“Bunu iç çekerek anlatacağım,
Çağlar ve çağlar sonra bir yerlerde:
Bir ormanda iki yol ayrılıyordu ve ben—
Daha az kullanılanı seçtim,
Ve bu her şeyi değiştirdi.”
Robert Frost
Bu yaz yolum, pek çoğunun alışıldık tatil rotalarının dışına çıkan, aşındırılmamış bir yola, sıra dışı bir keşfe düştü: Güney Sibirya’ya, Orta Asya’nın derinliklerine…
Robert Frost’un o meşhur şiirindeki gibi, “az seçilen yol”du bu. Sayan Dağları ile Moğolistan Dağları’ndan doğarak Sibirya’nın devasa bir alanını sulayıp Kuzey Buz Denizi’ne boşalan Yenisey boyunca süren bir yol. Ve gerçekten de bu yolculuk beklemediğim karşılaşmalarla anlam kazandı. Küçük grubumuzda dikkatimi en çok çeken Türköz Hanım’dı. Tanıştığımızda, onun 91 yaşında olduğunu öğrendiğimde önce şaşırdım, sonra çokça etkilendim. Ancak asıl ilham, onun bu yolculuğa çıkış nedeniyle geldi. Türköz Erdoğuş Hanım, 15 yaşındayken kaybettiği babası Hüseyin Remzi Erdoğuş’un (1887-1950) izini sürmek için bu zorlu rotaya dahil olmuştu.
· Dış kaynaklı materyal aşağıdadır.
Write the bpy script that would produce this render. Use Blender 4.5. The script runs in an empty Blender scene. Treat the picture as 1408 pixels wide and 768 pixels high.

Babası genç bir subay iken, I. Dünya Savaşı sırasında (Van Gölü’nün batısında) Muş-Kiğı’da iki çavuşla birlikte bir tepenin nöbetini tutarken Ruslar tarafından esir düşmüş, altı yıl süren esaretin ardından ülkesine dönmüştü. Şimdi Türköz Hanım, babasının yarım kalan hikâyesinin geri kalanını tamamlamaya kararlı. Türköz, babasının “Sibirya Esareti Anılarını” Türk Tarih Vakfı Yayınları’ndan 2022’de yayınlamış. Hatırata devam etmek uğruna araştırmaları ve arşiv çalışmaları sürüyor. Onun için önemli olan tüm anlatıyı belgelemek… Gezdiği yerleri zihnine kaydediyor, babasının uğradığı yerlerin isimlerini karşılaştırıyor, sanki her adımda babasının geçmişine biraz daha yaklaşıyor.
Türköz Erdoğuş ile başkent Kızıl'da Yenisey kenarında
Onunla birlikte yürürken, zamanın büküldüğü, kişisel hafızanın coğrafyayla iç içe geçtiği o eşiklerde ben de durdum. Türköz ile Yenisey Irmağı kenarında diz dize oturmuş hayatını damıtarak anlatırken hemdem oluyoruz. O 15 yaşındaki genç kızın baba kaybını derinden paylaşıyorum…
***
Asya’nın tam ortası addedilen Hakasya ve özellikle Tuva Cumhuriyeti’ne yaptığım bu yolculuk, tam da Türklerin ilk anayurduna idi. Orada yaşayan halk Şamanizm’e veya Budizm’e inanıyor. Veya Şaman-Budistler… Doğa ile iç içe harmanlanmış yaşamlar… Taygalar… Sonsuzluğun sınırladığı bozkırlar… Şaman törenleri, yerel gırtlak müziği konseri, binlerce yıl öncelerine ait kurganlar, muhteşem müzeler, lezzetli yemekler… Zaman zaman geri dönüp okurlarıma anlatacaklarım olacak, elbette.
Bu yolculuk, yalnızca mekânlara değil, yaşanmışlıkların derinlerine yapılan bir seyahatti. Ve Türköz Hanım, bu hikâyenin sessiz kahramanıydı.